I generally eschew the term "fan," whenever possible in all my writing, because I see it as a perjorative term. I realize not everyone will see it that way, but when I think of words that usually come to mind before "fan," it's often words like "Nascar," "superhero," "pro wrestling," or "N-Synch" that precede the dreaded F-Word (which I dread more than the actual F-Word, just as a point of comparison), and generally these are things I don't enjoy, are bored by, or actively despise, often because of the apologetic, sycophantic manner in which "fans" of these entertainments comport themselves. So, I don't like to call people "fans," I certainly don't like to be called or considered a "fan," and if I am calling someone or a group of someones "fans," well, draw your own conclusions as to what that might imply to the canny observer.

As a journalist, on the radio and online, I have followed and covered the career of James Kochalka since 2000, around the time Carrot Boy The Beautiful and Monkey vs. Robot were released on CD and Monkey vs. Robot was released as a graphic novel. Although Kochalka had worked as a musician and cartoonist for years before 2000, clearly he has only gotten more popular and well-known since then, if only in the small ponds of comics and indy music. But I did enjoy his work from the first time I was exposed to it, and I believe his personal vision of comics is so compelling and exciting that I can't ever imagine a time when I won't want to follow his work. But am I a fan? I'd guess any interested observer looking at this blog would assume so. I don't personally feel like a fan, and I don't think I am fanatical in my devotion to Kochalka's work -- one small piece of original art is plenty for me, and I only made the four-hour drive to see him perform one year ago because extraordinary circumstances in my personal life gave me both the time and cash to easily go see him sing, and have him sign my copy of American Elf. My family and I had a wonderful time that night, and will never forget it, but the drive to Burlington, Vermont from where we live in upstate New York is long and not terribly interesting, and so I don't go over and see the band perform as often as I could. So am I a fan? It doesn't seem so to me. But I can see how you might think so.

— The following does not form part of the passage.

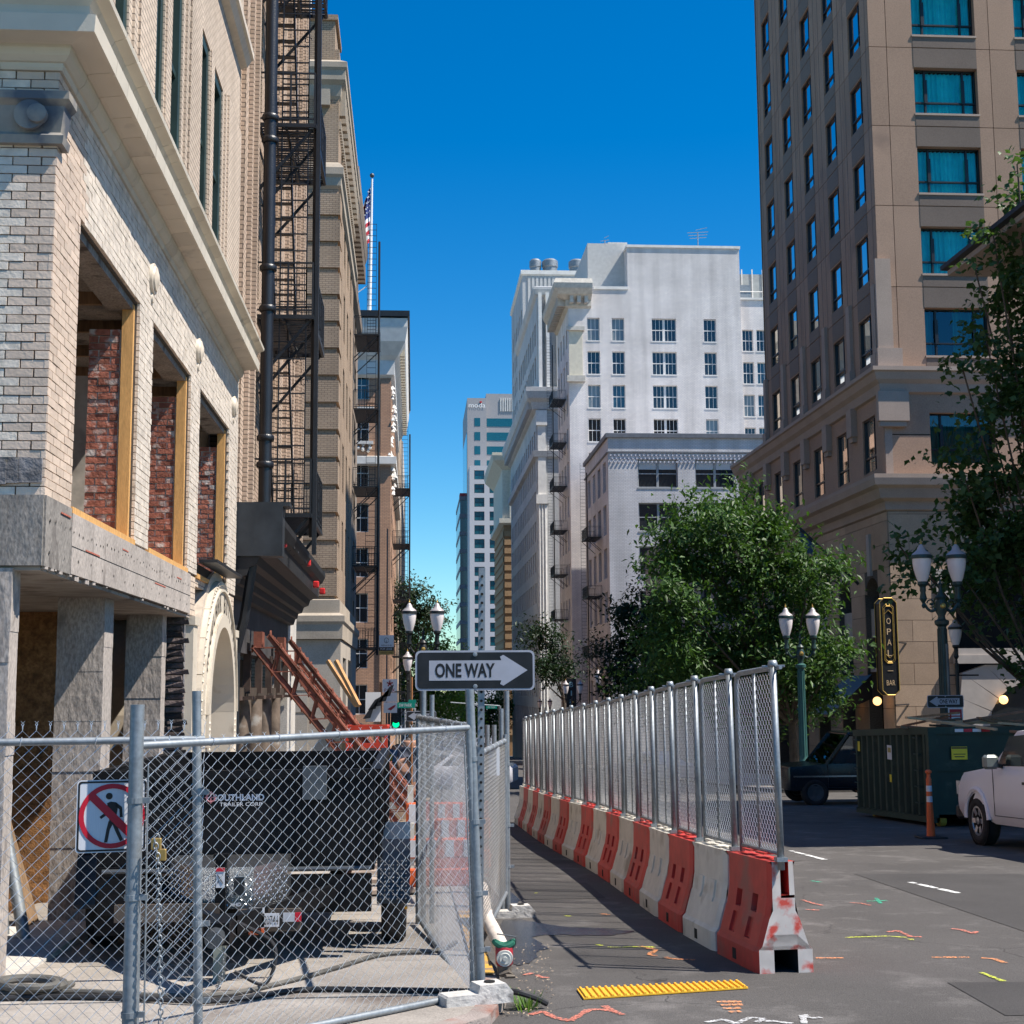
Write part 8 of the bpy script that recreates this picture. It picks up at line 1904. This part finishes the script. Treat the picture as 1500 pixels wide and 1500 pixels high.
cab = [(-.42, [(.93, 1.18), (.92, 1.2), (.91, 1.22), (.90, 1.225), (.3, 1.23)]), (-1.15, [(.95, 1.18), (.90, 1.35), (.80, 1.68), (.76, 1.80), (.3, 1.86)]), (-2.15, [(.95, 1.18), (.90, 1.35), (.80, 1.68), (.76, 1.82), (.3, 1.88)]), (-2.38, [(.95, 1.18), (.90, 1.35), (.80, 1.66), (.74, 1.78), (.3, 1.84)])]
car_loft(PK, cab, wpaint, 'cab')
side_panel(PK, 'side_window', [(-.72, 1.27), (-1.24, 1.72), (-2.05, 1.75), (-2.05, 1.27)], .80, .93, trimk if False else M('car_window', (.02, .03, .03), .05, var=0, spec=1))
mb = MB(); mb.hexa([(-.44, -.82, 1.25), (-.44, .82, 1.25), (-1.1, .70, 1.78), (-1.1, -.70, 1.78), (-.42, -.82, 1.28), (-.42, .82, 1.28), (-1.06, .70, 1.80), (-1.06, -.70, 1.80)]); mb.build('windscreen', MATS['car_window'], PK, local=True)
for s_ in (-1, 1):
    mb = MB(); mb.bevbox(-.98, s_*1.12-.12, 1.22, -.84, s_*1.12+.12, 1.44, .04); o = mb.build('door_mirror', M('mirror_shell', (.18, .2, .19), .3, .3), PK, local=True); mb = MB(); mb.beam((-.9, s_*.93, 1.26), (-.9, s_*1.05, 1.28), .06); mb.build('mirror_arm', trimk, o, local=True)
    mb = MB(); mb.box(-1.98, s_*1.0-.02, 1.0, -1.80, s_*1.0+.03, 1.04); mb.build('door_handle', trimk, PK, local=True)
    mb = MB(); mb.path([(-.70, s_*1.011, 1.22), (-.70, s_*1.012, .5), (-2.15, s_*1.012, .5), (-2.15, s_*1.011, 1.22)], .006, 4); mb.build('door_gap', trimk, PK, local=True)
    mb = MB(); mb.path([(.0+.45*cos(a), s_*1.005, .42+.47*sin(a)) for a in [PI*k/14 for k in range(15)]], .045, 6); mb.build('wheel_arch', wpaint, PK, True, local=True)
    mb = MB(); mb.lathe([(.001, s_*.99), (.43, s_*.99), (.43, s_*1.006), (.001, s_*1.006)], (0, 0, .40), 20, 'Y'); mb.build('arch_recess', M('arch_black', (.004, .004, .004), 1, var=0), PK, local=True)
    mb = MB(); mb.box(.72, s_*.78-.15, .78, 1.0, s_*.78+.16, 1.0); mb.build('headlight', M('headlight_glass', (.5, .52, .55), .15, .3), PK, local=True)
mb = MB(); mb.bevbox(.9, -.95, .36, 1.1, .95, .62, .05); mb.build('bumper', trimk, PK, local=True)
mb = MB(); mb.box(-2.9, -.95, 1.28, -2.45, -.9, 1.34); mb.box(-2.6, -1.0, 1.28, -2.5, 1.0, 1.75); mb.build('ladder_rack', steel, PK, local=True)
mb = MB(); mb.box(-.05+.0, -1.012, .68, -.0-.3, -1.008, .71); mb.build('badge', trimk, PK, local=True)
alloy = M('alloy_rim', (.5, .5, .52), .3, .8)
def wheels_local(par, xs, hw, r, w_, rimmat):
    a = MB(); 
    for s_ in (-1, 1):
        wmb = MB(); wmb.lathe([(r*.62, -w_/2), (r*.9, -w_/2), (r, -w_*.3), (r, w_*.3), (r*.9, w_/2), (r*.62, w_/2), (r*.6, 0), (r*.62, -w_/2)], (0, 0, 0), 26, 'Y'); tm = wmb.mesh('wheel', tyre, True)
        rm_ = MB(); rm_.m = 1; rm_.lathe([(r*.5, s_*w_*.25), (.001, s_*w_*.22)], (0, 0, 0), 22, 'Y'); rm_.m = 0; rm_.lathe([(r*.62, s_*w_*.42), (r*.62, s_*w_*.47), (r*.54, s_*w_*.48), (r*.50, s_*w_*.3), (r*.56, s_*w_*.25)], (0, 0, 0), 22, 'Y'); rm_.lathe([(r*.17, s_*w_*.2), (r*.15, s_*w_*.45), (.001, s_*w_*.47)], (0, 0, 0), 12, 'Y')
        for k in range(6): an = 2*PI*k/6; rm_.beam((r*.1*cos(an), s_*w_*.33, r*.1*sin(an)), (r*.54*cos(an), s_*w_*.42, r*.54*sin(an)), r*.20, w_*.12, up=(0, 1, 0))
        rme = rm_.mesh('rim', [rimmat, trimk])
        for x in xs: o = put(tm, 'wheel', par, (x, s_*hw, r), True); put(rme, 'rim', o, (0, 0, 0), True)
wheels_local(PK, (0, -WB), .90, .385, .25, alloy)
# van in the cross street
VN = thing('black_van', 'dark old passenger van crossing behind the green skip, driver in orange', 'van', (0, 0, 0))
c = U(1166, 1176, G=0); VN.location = (c.x+.1, 38.6, gz(38.6)); VN.rotation_euler = (0, 0, PI)
vbl = M('van_dark_paint', (.012, .014, .02), .25, var=.2, spec=.6)
def vp(hw, z0, zs, zt): return [(hw-.04, z0), (hw, z0+.15), (hw, zs), (hw-.02, zt)]
sec = [(.75, vp(.85, .45, .8, .95)), (.68, vp(.95, .42, .85, 1.05)), (-.35, vp(.98, .42, .95, 1.12)), (-4.5, vp(.98, .42, .95, 1.14)), (-4.6, vp(.95, .5, .95, 1.1))]
car_loft(VN, sec, vbl)
# greenhouse built of roof, pillars and glass so that the driver shows
mb = MB(); mb.bevbox(-4.5, -.90, 1.86, -.95, .90, 1.96, .04); mb.build('roof', vbl, VN, local=True)
for s_ in (-1, 1):
    for (xa_, xb2, w_) in ((-.30, -.95, .07), (-1.95, -2.0, .09), (-3.1, -3.1, .09), (-4.45, -4.4, .1)): mb = MB(); mb.beam((xa_, s_*.94, 1.1), (xb2, s_*.88, 1.9), w_, .05, up=(0, 1, 0)); mb.build('pillar', vbl, VN, local=True)
    for (p_) in ([(-.45, 1.12), (-1.0, 1.86), (-1.9, 1.86), (-1.9, 1.12)], [(-2.05, 1.12), (-2.05, 1.86), (-3.05, 1.86), (-3.05, 1.12)], [(-3.15, 1.12), (-3.15, 1.86), (-4.35, 1.86), (-4.35, 1.12)]):
        mb = MB(); mb.prism(p_, lambda a, b, d: (a, s_*d, b), .905, .912); mb.build('side_window', carg, VN, local=True)
    mb = MB(); mb.box(-4.5, s_*.985, .78, .6, s_*.995, .82); mb.build('chrome_strip', chrome, VN, local=True)
    mb = MB(); mb.path([(-.35, s_*.99, 1.1), (-.35, s_*.99, .5), (-1.95, s_*.99, .5), (-1.95, s_*.99, 1.1)], .008, 4); mb.build('door_gap', trimk, VN, local=True)
mb = MB(); mb.hexa([(-.30, -.88, 1.12), (-.30, .88, 1.12), (-.97, .84, 1.88), (-.97, -.84, 1.88), (-.28, -.88, 1.12), (-.28, .88, 1.12), (-.95, .84, 1.88), (-.95, -.84, 1.88)]); mb.build('windscreen', carg, VN, local=True)
mb = MB(); mb.box(-2.1, -.8, .9, -1.6, -.15, 1.5); mb.box(-2.1, .15, .9, -1.6, .8, 1.5); mb.box(-3.3, -.8, .9, -2.9, .8, 1.45); mb.build('seat', M('seat_grey', (.12, .12, .10), .9), VN, local=True)
wheels_local(VN, (0, -3.3), .86, .37, .24, steel)
# white cars seen through the wire
def sedan(label, loc, rz, mat):
    t = thing('parked_car', label, 'car', loc, rz, 'pale cars down the street')
    q = lambda hw, z0, zs, zt: [(hw-.05, z0), (hw, z0+.12), (hw, zs), (hw-.06, zt)]
    car_loft(t, [(.85, q(.7, .3, .5, .62)), (.75, q(.84, .25, .6, .7)), (0, q(.9, .22, .75, .86)), (-.6, q(.9, .22, .8, .92)), (-2.9, q(.9, .22, .82, .95)), (-3.5, q(.86, .3, .8, .95)), (-3.6, q(.8, .35, .7, .85))], mat)
    car_loft(t, [(-.5, [(.8, .88), (.79, .9), (.6, .91)]), (-1.2, [(.82, .88), (.66, 1.34), (.5, 1.40)]), (-2.3, [(.82, .88), (.66, 1.36), (.5, 1.42)]), (-3.1, [(.8, .88), (.76, .95), (.5, .97)])], mat, 'cabin')
    side_panel(t, 'side_window', [(-.85, .95), (-1.25, 1.29), (-2.3, 1.31), (-2.8, .97)], .72, .80, MATS['car_window']); wheels_local(t, (0, -2.65), .8, .31, .2, alloy); return t
c = U(925, 1100, G=.6); sedan('white car seen through the barrier fence in the middle of the street', (9.8, 64, gz(64)), PI/2+.5, wpaint)
sedan('white car in the crossing behind the pedestrians on the left', (U(600, 1100, Y=56).x+.6, 56, gz(56)), PI*.93, wpaint)

# ================================================================== red scissor lift / gear on the left pavement
ro = M('red_machine_paint', (.50, .045, .02), .5, var=.15, blot=(.3, .08, .05), bloc=.65, bsc=3)
RL = thing('red_lift', 'small red scissor lift with grey side panel standing behind the trailer', 'lift', (-1.2, 27.5, gz(27)))
x0_, x1_ = U(507, 1100, Y=27).x, U(567, 1100, Y=27).x; zt_ = U(540, 1066, Y=27).z; zm_ = U(540, 1092, Y=27).z; zb2 = U(540, 1136, Y=27).z
mb = MB()
for (a, b) in ((x0_, zt_), (x0_, zm_), (x0_, zb2+.02)): mb.beam((x0_, 27, b), (x1_, 27, b), .07, .09)
for x in (x0_+.02, x1_-.02, x1_-.18): mb.beam((x, 27, zb2), (x, 27, zt_), .06)
mb.beam((x0_, 28.4, zt_), (x1_, 28.4, zt_), .05); mb.beam((x0_, 27, zt_), (x0_, 28.4, zt_), .05); mb.beam((x1_, 27, zt_), (x1_, 28.4, zt_), .05); mb.build('guard_rail', ro, RL)
mb = MB(); mb.box(x0_+.05, 27.02, zb2+.05, x1_-.2, 27.06, zm_-.04); mb.build('grey_panel', M('grey_panel', (.22, .19, .18), .6), RL)
mb = MB(); mb.box(x0_, 27.0, zb2-.1, x1_, 28.4, zb2); mb.build('platform', ro, RL); mb = MB()
for k in range(3):
    za, zb3 = gz(27)+.35+(zb2-gz(27)-.45)*k/3, gz(27)+.35+(zb2-gz(27)-.45)*(k+1)/3
    for yq in (27.1, 28.2): mb.beam((x0_+.05, yq, za), (x1_-.05, yq, zb3), .04, .08); mb.beam((x1_-.05, yq+.05, za), (x0_+.05, yq+.05, zb3), .04, .08)
mb.build('scissor_arm', ro, RL); mb = MB(); mb.bevbox(x0_, 27.0, gz(27)+.15, x1_, 28.5, gz(27)+.42, .03); mb.build('base', M('grey_panel', (0, 0, 0)), RL)
for (x, yq) in ((x0_+.1, 27.2), (x1_-.1, 27.2), (x0_+.1, 28.3), (x1_-.1, 28.3)): mb = MB(); mb.lathe([(.16, -.05), (.16, .05)], (x, yq, gz(28)+.24), 14, 'X'); mb.build('wheel', tyre, RL)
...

The primary -- I think, only -- purpose of this website is journalistic. I am not here to impress James with my devotion, woo him with my wit, or make him love me through sheer, awesome will and determination. James Kochalka is not my Aquaman, in other words. Although I love the totality of his work, I do not love everything the man has created, and I am not obsessed with every detail -- or any detail, come to think of it -- of his personal life. I get all the info I need -- sometimes more than I want to know -- through his daily diary strip.

Occasionally, someone will mention my "friendship," with James, and although the coverage I have given his career over the years makes this an understandable assumption, it's not true: James and I have met precisely twice, in 2000 and again in 2004, and both times I was on a journalistic mission, covering his career. We've talked on the phone a bit more often, but as far as I can remember, every time was either so I could interview him, or so I could set up an interview with him for other radio colleagues.

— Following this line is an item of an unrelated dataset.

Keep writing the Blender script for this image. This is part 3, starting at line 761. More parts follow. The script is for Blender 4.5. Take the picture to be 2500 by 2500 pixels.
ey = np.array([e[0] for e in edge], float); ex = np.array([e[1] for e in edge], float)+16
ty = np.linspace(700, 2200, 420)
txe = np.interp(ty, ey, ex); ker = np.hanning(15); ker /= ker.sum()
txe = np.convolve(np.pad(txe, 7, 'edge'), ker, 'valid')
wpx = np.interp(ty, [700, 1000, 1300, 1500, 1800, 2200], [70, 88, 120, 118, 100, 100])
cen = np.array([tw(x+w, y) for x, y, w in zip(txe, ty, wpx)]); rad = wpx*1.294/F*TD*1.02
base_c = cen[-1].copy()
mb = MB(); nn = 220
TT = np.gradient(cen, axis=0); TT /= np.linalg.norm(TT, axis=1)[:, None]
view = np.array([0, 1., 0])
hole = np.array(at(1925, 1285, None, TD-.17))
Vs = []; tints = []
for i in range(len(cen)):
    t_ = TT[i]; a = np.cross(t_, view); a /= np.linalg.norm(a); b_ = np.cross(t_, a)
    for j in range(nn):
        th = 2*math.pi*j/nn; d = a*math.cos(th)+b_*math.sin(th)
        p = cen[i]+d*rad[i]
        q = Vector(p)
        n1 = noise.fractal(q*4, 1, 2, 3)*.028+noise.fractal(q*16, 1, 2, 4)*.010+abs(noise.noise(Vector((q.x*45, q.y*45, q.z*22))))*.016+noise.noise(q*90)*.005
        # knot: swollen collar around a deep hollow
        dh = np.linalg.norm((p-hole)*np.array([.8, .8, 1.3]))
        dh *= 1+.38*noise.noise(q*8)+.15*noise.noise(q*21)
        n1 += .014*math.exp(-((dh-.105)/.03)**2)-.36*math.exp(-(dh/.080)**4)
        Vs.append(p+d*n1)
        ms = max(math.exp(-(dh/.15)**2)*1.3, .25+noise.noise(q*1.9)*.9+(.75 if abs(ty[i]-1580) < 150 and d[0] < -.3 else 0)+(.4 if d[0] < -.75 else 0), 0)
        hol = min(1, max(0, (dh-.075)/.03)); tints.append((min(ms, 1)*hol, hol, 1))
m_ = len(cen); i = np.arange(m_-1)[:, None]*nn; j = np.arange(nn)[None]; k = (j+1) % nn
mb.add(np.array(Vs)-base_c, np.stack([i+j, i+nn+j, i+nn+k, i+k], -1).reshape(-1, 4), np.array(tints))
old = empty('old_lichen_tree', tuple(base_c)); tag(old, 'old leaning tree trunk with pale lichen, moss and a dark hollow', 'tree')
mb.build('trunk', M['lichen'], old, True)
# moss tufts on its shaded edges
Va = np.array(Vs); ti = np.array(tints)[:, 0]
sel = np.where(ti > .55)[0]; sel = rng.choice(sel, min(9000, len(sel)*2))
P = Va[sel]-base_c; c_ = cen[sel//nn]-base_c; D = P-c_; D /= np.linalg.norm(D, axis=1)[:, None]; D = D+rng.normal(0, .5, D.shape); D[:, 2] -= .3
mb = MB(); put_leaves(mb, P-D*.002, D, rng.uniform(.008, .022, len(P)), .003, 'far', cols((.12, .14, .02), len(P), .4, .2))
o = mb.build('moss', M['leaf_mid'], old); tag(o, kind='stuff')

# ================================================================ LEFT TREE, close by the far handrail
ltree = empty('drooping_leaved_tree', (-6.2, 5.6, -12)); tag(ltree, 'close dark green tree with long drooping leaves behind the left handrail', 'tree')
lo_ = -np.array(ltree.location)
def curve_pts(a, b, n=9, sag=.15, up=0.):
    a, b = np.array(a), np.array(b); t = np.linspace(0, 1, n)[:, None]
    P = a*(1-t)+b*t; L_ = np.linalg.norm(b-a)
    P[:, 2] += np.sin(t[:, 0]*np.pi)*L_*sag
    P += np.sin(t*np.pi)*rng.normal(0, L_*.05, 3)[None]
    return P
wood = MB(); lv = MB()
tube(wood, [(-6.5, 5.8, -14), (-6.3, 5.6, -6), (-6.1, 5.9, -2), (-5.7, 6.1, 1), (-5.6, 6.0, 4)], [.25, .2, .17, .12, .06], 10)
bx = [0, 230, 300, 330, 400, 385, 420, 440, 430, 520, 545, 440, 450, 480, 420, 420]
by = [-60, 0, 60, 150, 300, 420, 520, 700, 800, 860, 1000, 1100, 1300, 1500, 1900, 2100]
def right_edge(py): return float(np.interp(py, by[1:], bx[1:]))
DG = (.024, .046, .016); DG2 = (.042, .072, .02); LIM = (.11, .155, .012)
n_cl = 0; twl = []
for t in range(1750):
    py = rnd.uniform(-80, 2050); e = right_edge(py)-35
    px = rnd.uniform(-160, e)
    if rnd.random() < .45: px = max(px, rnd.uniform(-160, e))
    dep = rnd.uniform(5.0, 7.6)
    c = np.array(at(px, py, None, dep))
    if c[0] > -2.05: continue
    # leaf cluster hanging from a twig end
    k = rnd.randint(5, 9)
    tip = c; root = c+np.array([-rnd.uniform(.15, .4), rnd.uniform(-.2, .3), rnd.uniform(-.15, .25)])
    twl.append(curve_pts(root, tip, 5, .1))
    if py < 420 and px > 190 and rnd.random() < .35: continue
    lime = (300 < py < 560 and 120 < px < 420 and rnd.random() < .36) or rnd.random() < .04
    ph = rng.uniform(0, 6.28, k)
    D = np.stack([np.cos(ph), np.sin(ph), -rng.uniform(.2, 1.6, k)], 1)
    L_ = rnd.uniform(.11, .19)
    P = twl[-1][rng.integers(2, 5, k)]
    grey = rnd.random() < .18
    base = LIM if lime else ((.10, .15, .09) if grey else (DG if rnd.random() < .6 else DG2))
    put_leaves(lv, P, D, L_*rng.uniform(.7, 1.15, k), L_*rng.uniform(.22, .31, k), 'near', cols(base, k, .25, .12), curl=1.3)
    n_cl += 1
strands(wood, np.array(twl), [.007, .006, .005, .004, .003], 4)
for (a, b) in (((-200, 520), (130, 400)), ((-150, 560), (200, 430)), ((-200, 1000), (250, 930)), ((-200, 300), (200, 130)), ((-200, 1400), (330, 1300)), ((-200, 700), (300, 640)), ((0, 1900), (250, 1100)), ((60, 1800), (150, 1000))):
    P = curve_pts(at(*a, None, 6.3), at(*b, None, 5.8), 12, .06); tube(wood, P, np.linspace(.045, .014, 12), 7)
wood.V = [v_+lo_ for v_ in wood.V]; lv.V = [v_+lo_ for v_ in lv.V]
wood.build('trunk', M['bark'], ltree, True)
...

I don't call him up to shoot the breeze, and neither does he do so with me. Certainly I feel friendly toward James -- his work reveals a deeply thoughful, even spiritual man about my age who is raising a small child and seems interested in many of the same political and social ideas I am interested in. He does not rankle me, annoy me, aggravate me, or exasperate me through his work.

So I am inclined to think positive thoughts about the man and wish him well. But I don't think I do our relationship any disservice or insult him at all when I say we are not friends. He has friends, I have friends, and we both know what friendship is and what it feels like and encompasses. This is not friendship. But again, I can see how an interested observer might make the mistake: My wife once referred to James and I as friends. That seemed like a compliment, in a way, to the congeniality of my, as I say, journalistic and professional relationship with the man. If we lived in the same town, maybe we'd be friends, I don't know. What my friend Marshall calls my "confrontational style" might inhibit all but the occasional get-togethers in that scenario, it's hard to say. But a girl can dream, can't she?

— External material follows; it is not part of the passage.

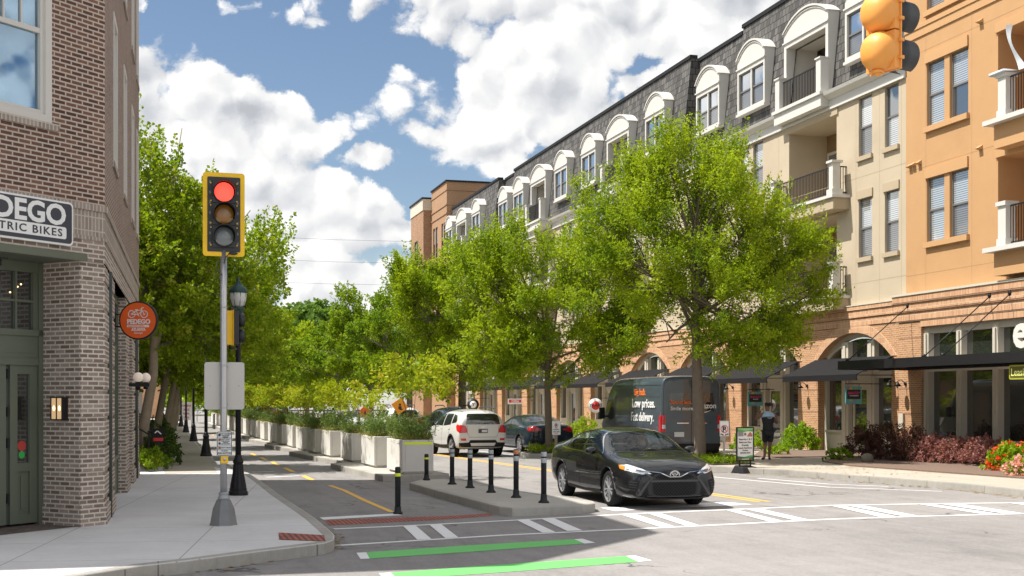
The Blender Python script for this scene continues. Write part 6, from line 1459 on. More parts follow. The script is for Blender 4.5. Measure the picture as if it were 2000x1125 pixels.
def wave(mb, z0, amp, z1, ph, y):
    n = 12
    for k in range(n):
        a, b = -.27 + .54 * k / n, -.27 + .54 * (k + 1) / n
        mb.poly([(a, y, z0 + amp * math.sin(ph + k * .5)), (b, y, z0 + amp * math.sin(ph + (k + 1) * .5)), (b, y, z1), (a, y, z1)])
mb = MB(); wave(mb, 1.12, .015, 1.22, 0, .010); mb.build('print', GRN, ad)
mb = MB(); wave(mb, 1.17, .02, 1.22, 2, .0125); mb.build('print', GR3, ad)
mb = MB(); wave(mb, .46, .02, .35, 1, .010); mb.build('print', GRN, ad)
mb = MB(); wave(mb, .43, .02, .35, 3, .0125); mb.build('print', GR2, ad)
mb = MB(); mb.box(.06, .25, .010, .0125, 1.0, 1.12); mb.build('photo', pmat('print_photo_a', (.28, .27, .27), .5, var=.9, vscale=18), ad)
mb = MB(); mb.poly([(-.06, .0125, .99), (-.25, .0125, .99), (-.25, .0125, 1.06), (-.17, .0125, 1.11), (-.10, .0125, 1.05)]); mb.build('photo', pmat('print_photo_b', (.42, .16, .10), .5, var=.7, vscale=25), ad)
mb = MB(); mb.box(-.035, .035, .010, .0125, 1.02, 1.09); mb.build('logo', pmat('print_brown', (.2, .12, .06), .5, var=.6, vscale=40), ad)
for k, (tx, z, s_) in enumerate((('Featuring 1 & 2', .895, .068), ('Bedroom Eco-', .815, .068), ('Friendly', .735, .068), ('Luxury Apartment', .665, .058), ('Homes', .60, .058), ('404-873-3676', .53, .058))):
    text_mesh(tx, s_, 'sign_black', ad, face_y(0, .012, z), align='CENTER', bold=.0012, sx=1.08, depth=.001)
mb = MB(); mb.box(-.22, -.18, .012, .0145, .365, .395); mb.box(.16, .21, .012, .0145, .365, .395); mb.build('badge', 'sign_red', ad)
mb = MB(); mb.box(-.13, .12, .012, .0145, .37, .39); mb.build('print', 'sign_white', ad)
# ---- parking signs
def p_sign(label, x, y, ztop, r=0):
    u, v = gp(x, y, .15); t = thing('parking_sign', label, 'road sign', M=FCAM(u, v, .15, r))
    mb = MB(); mb.prism_y(rounded(-.15, .15, ztop - .46, ztop, .02), .026, .030); mb.build('panel', 'sign_white', t)
    return t
t = p_sign('white no parking sign with a crossed P on a steel post beside the advertising board', 1414, 906, 1.24)
mb = MB(); mb.box(-.025, .025, -.02, .02, 0, 1.2); mb.build('post', 'galv', t)
text_mesh('P', .22, 'sign_black', t, face_y(.065, .031, .92), bold=.008)
mb = MB(); mb.ring_y((0, 1.0), .095, .115, .034, 32); seg(mb, (.07, 1.07), (-.07, .93), .02, .034); seg(mb, (-.08, .81), (.08, .81), .010, .034); mb.build('no_symbol', 'sign_red', t)
mb = MB(); o_, i_ = rounded(-.146, .146, .784, 1.236, .018), rounded(-.138, .138, .792, 1.228, .014)
for k in range(len(o_)):
    k2 = (k + 1) % len(o_); mb.poly([(o_[k][0], .0315, o_[k][1]), (o_[k2][0], .0315, o_[k2][1]), (i_[k2][0], .0315, i_[k2][1]), (i_[k][0], .0315, i_[k][1])])
mb.poly([(-.13, .032, .85), (-.09, .032, .88), (-.09, .032, .82)]); mb.poly([(.13, .032, .85), (.09, .032, .88), (.09, .032, .82)]); seg(mb, (-.1, .85), (-.03, .85), .02, .032); seg(mb, (.1, .85), (.03, .85), .02, .032)
mb.ring_y((-.04, .835), 0, .018, .032, 12); mb.ring_y((.05, .835), 0, .018, .032, 12); mb.build('print', 'sign_black', t)
t = p_sign('white parking sign with small P and lettering on a timber post behind the bollards', 1086, 886, 1.10)
mb = MB(); mb.box(-.045, .045, -.045, .025, 0, .75); mb.build('post', pmat('timber', (.28, .23, .17), .8, var=.3, vscale=10), t)
text_mesh('P', .12, 'sign_black', t, face_y(.035, .031, .92), bold=.006)
mb = MB(); mb.box(-.07, .07, .03, .0305, .90, 1.04); 
mb = MB(); mb.ring_y((0, .97), .055, .066, .033, 24); seg(mb, (.04, 1.01), (-.04, .93), .012, .033); mb.build('no_symbol', 'sign_red', t)
for tx, z in (('NO', .86), ('PARKING', .80), ('ANY TIME', .73), ('TOW', .68)): text_mesh(tx, .05, 'sign_red' if z < .7 else 'sign_black', t, face_y(0, .031, z), align='CENTER', bold=.001)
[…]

So, I'm not really a fan, and I'm not really his friend. So what am I, what is he, and why this blog?

I have, since 1986, been employed almost continuously as a journalist. Because I enjoy Kochalka's work, I have chosen oftentimes in the course of my work to create critical reviews, broadcast and online interviews and other features related to Kochalka. This summer, just winding down, has been filled with a pretty extraordinary output of creative material from the man and from his band, and I have found that I am as excited as ever about his comics and his music. But I have been somewhat stymied in trying to find a central source of news about his music and cartooning careers. One must follow numerous message boards, blogs and websites to compile information about what is new and next in the creative career of James Kochalka. And since I am doing this research anyway for my own personal edification, and since I am a journalist, and since I know how to create a blog that could easily become a central repository for the information I want to remind myself to gather on a regular basis, here we are with KOCHALKAHOLIC!

I want to cover Kochalka's comics and music to the best of my ability. As a non-profit weblog run part-time by a guy working full-time and raising two children, I appreciate any news tidbits, tips and links you can throw my way to make this a better blog. I might be the guy "utlimately responsible" for this blog, but I need help from all the Kochalkaholics I can find, if it's going to work in the long run. But this journalistic intent is why the sidebar is filled with listings of his museum exhibitions and links to where you can buy his work, and it's why the sidebar does not contain a list of James's favourite TV shows or what he had for breakfast this morning.

One important note: I really need to give credit where credit is due. Cartoonist Jason Marcy, is, so far as I know, the person who first coined the term "Kochalkaholic." I heard it first from him, and he deserves full credit if you think it's a clever name for this blog. If you think it's a stupid name for a blog, or worse yet, a stupid blog in general, you'll have to blame me. I really love James Kochalka's stuff. You could say I'm his biggest fan.